To repeat what I said back in #1, we don’t care, because he’s dead. Batman heads to Batgirl, having thoroughly examined Skeets, but since he’s a robot from the future, Batgirl offers to help, saying she has a programme that could crack his algorithms and Batman agrees. This brings me back to my earlier point, BOOSTER SAID HE WAS INNOCENT UNDER THE LASSO OF TRUTH! Why are you treating him like the villain? Because Harley said so? She’s nuttier than a fruitcake and you all know it.

Anyway, so what is Batgirl’s special technique for getting Skeets to talk, Harley Quinn. You have got to be kidding me. I’m getting ahead of myself; we first get a page of Lois and Clark writing the speech for Superman to give to the media and a page showing how Solstice was completely screwed over by the New 52, I don’t have the time or energy to explain anymore.

Booster enacts his plan and he knocks out Barry. Frankly, Barry should be a lot more upset than he is about the whole thing, but that’s by-the-by, Booster is amazed the plan worked. Cut to 9 panels of The Protector saying that although he used to do drug PSAs, he ended up taking drugs himself (He repeats this for 5 panels). I couldn’t care less.

Cut to Superman making his boring speech, something that would be a lot more powerful if there wasn’t a massacre, and I wonder what the hell Clay Mann was told to draw at this point. Because we get panels with the following characters: Blue Devil, Commissioner Gordon, Adam Strange, Mr Terrific, some woman who’s fighting a dragon in what absolutely needed to be a splash page, the Atom, Swamp Thing, Zatanna, Starfire and Aquaman. Know what all these characters have in common?
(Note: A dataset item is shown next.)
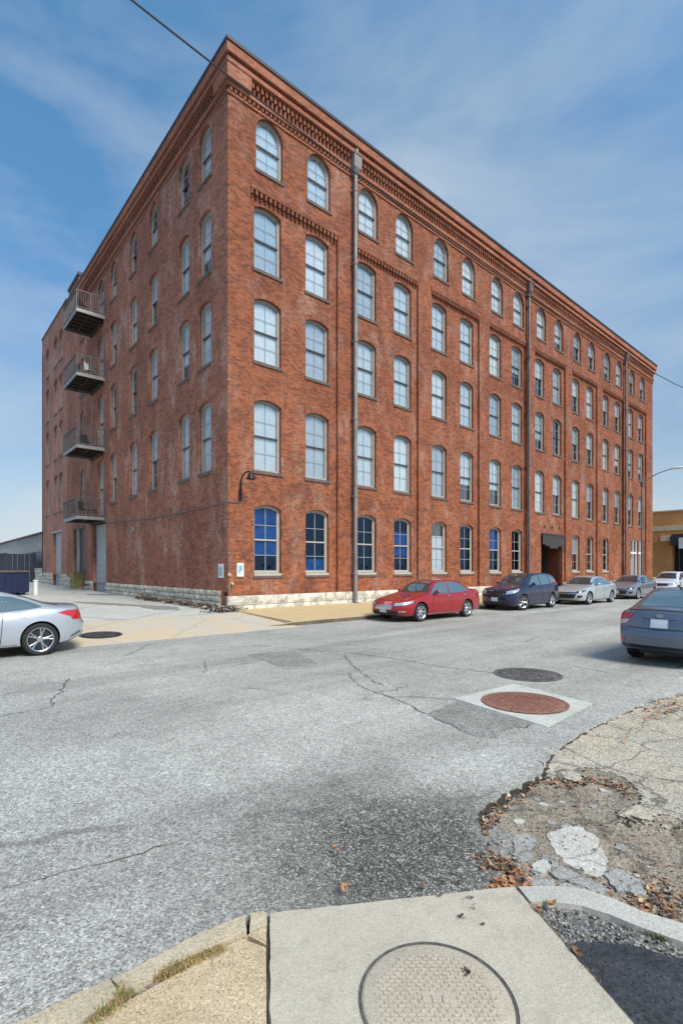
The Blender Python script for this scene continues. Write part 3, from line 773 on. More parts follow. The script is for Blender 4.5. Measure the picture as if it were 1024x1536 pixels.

They don’t do anything in the entire story!

Interspersed with, whatever the hell that was, is some actual plot progression, although progression may still be overstating it. Booster’s analysis confirms that Wally’s body is 5 days too old. Harley and Batgirl are en-route with Harley coming up with alternative words for the word ‘kill’ since Batgirl made her promise not to kill, and later comes up with ‘massacre.’ Up yours, Tom King. The issue ends with the 2 groups confronting each other, and we get 9 panels where Harley tells another story of her being beaten by the Joker.

I don’t know how this review is so long when I’ve covered so much nothing, but it’s not over yet, it’s not over yet. I need a holiday.